> **Available data**
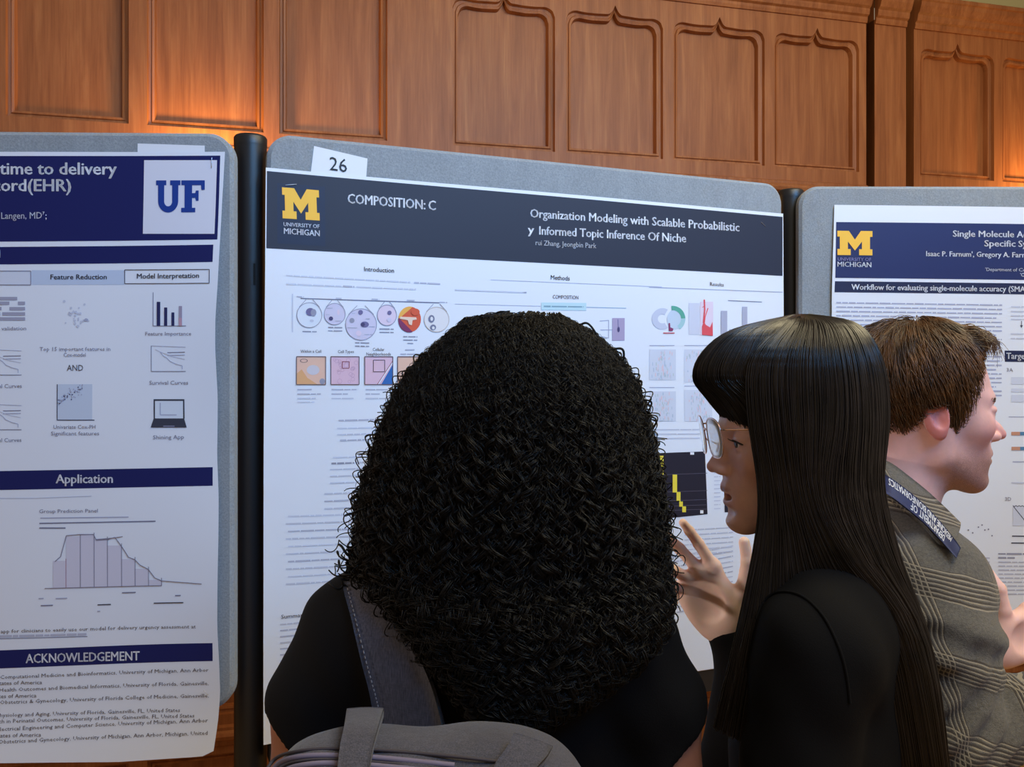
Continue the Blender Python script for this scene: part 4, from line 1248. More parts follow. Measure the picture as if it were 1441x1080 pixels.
def shoes_mesh(M, hip=0.095):
    out = []
    for s in (1, -1):
        y = s * (hip + .012)
        f = union(chain([(-0.055, y, 0.040, 0.036), (0.03, y, 0.040, 0.038), (0.12, y + s * .006, 0.030, 0.030)], 0.02), (cone((-0.02, y, 0.06), (-0.015, y, 0.11), 0.036, 0.042), 0.02), (lambda p: p[:, 2] * -1.0, -0.004))
        g = union(f)
        V, Q = sdf_mesh(lambda p: np.maximum(g(p), 0.0005 - p[:, 2]), (-0.14, y - 0.07, -0.02), (0.20, y + 0.07, 0.17), 0.006)
        out.append((xf(M, V), Q))
    return out

DENIM = material('dark_trousers', srgb(30, 32, 42), 0.85)
SHOE = material('dark_shoe', srgb(24, 22, 22), 0.5)

def person_root(label, x, y):
    return thing('person', label, 'person', (x, y, 0), 'people at the poster session')

def add_legs(root, M, mat):
    V, Q = sdf_mesh(union(*legs_sdf(0.012)), (-0.22, -0.25, 0.02), (0.22, 0.25, 1.12), 0.011)
    joined('trousers', [(xf(M, V), Q)], [mat], root)
    for V, Q in shoes_mesh(M):
        joined('shoe', [(V, Q)], [SHOE], root)

def blob(fn, lo, hi, h, M=None, sm=1):
    V, Q = sdf_mesh(fn, lo, hi, h)
    V = smooth_mesh(V, Q, sm, 0.5)
    return (xf(M, V) if M is not None else V), Q

def lathe_strands(P, rad_root, rad_tip, sides=3):
    """P (S,K,3) strands -> tubes tapering to the tip"""
    K = P.shape[1]
    t = np.linspace(0, 1, K)
    r = rad_root[:, None] * (1 - t)[None] + rad_tip[:, None] * t[None]
    r[:, 0] *= 0.5
    return tubes(P, r, sides)

def spline(C, K):
    """Catmull-Rom through control points C (S,m,3), K samples each"""
    S, m, _ = C.shape
    Cp = np.concatenate([2 * C[:, :1] - C[:, 1:2], C, 2 * C[:, -1:] - C[:, -2:-1]], 1)
    u = np.linspace(0, m - 1 - 1e-6, K)
    i = u.astype(int); f = (u - i)[None, :, None]
    p0, p1, p2, p3 = Cp[:, i], Cp[:, i + 1], Cp[:, i + 2], Cp[:, i + 3]
    return 0.5 * (2 * p1 + (p2 - p0) * f + (2 * p0 - 5 * p1 + 4 * p2 - p3) * f ** 2 + (3 * p1 - p0 - 3 * p2 + p3) * f ** 3)

def hair_material(name, c0, c1, rough=0.36, spec=0.5):
    m = material(name, c0, rough, spec=spec)
    v = coords(m)
    set_color(m, ramp(m, noise(m, v, 38, 3), [(0.3, c0), (0.72, c1)]))
    return m

# ================================================================== man in the plaid blazer
HAIR_BROWN = hair_material('brown_hair', srgb(52, 34, 22), srgb(116, 76, 42), 0.40)
SKIN_FAIR = skin_material('fair_skin', srgb(228, 176, 168), srgb(206, 112, 110), srgb(178, 104, 104), srgb(120, 78, 66))
man = person_root('person in a grey plaid blazer with short brown hair facing the third poster', 0.60, 1.36)
MH_S = 1.05
nose_m = at(1411, 606.5, 1.37)
yawm = -1.0
MH = Vector((nose_m[0] - 0.129 * MH_S * math.cos(math.radians(yawm)), 1.36, nose_m[2] + 0.030 * MH_S))
M_mh = pose(MH, yawm, 2.0, 0.0, MH_S)
hv, hq, ha = make_head(M_mh, False, 0.0, 0.0017, 0.35)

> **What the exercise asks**
Pictures stay out. Repeat only the lines from the beginning of the data through the line that has "return thing('person', label, 'person', (x, y, 0), 'people".

> **Response**
Continue the Blender Python script for this scene: part 4, from line 1248. More parts follow. Measure the picture as if it were 1441x1080 pixels.
def shoes_mesh(M, hip=0.095):
    out = []
    for s in (1, -1):
        y = s * (hip + .012)
        f = union(chain([(-0.055, y, 0.040, 0.036), (0.03, y, 0.040, 0.038), (0.12, y + s * .006, 0.030, 0.030)], 0.02), (cone((-0.02, y, 0.06), (-0.015, y, 0.11), 0.036, 0.042), 0.02), (lambda p: p[:, 2] * -1.0, -0.004))
        g = union(f)
        V, Q = sdf_mesh(lambda p: np.maximum(g(p), 0.0005 - p[:, 2]), (-0.14, y - 0.07, -0.02), (0.20, y + 0.07, 0.17), 0.006)
        out.append((xf(M, V), Q))
    return out

DENIM = material('dark_trousers', srgb(30, 32, 42), 0.85)
SHOE = material('dark_shoe', srgb(24, 22, 22), 0.5)

def person_root(label, x, y):
    return thing('person', label, 'person', (x, y, 0), 'people at the poster session')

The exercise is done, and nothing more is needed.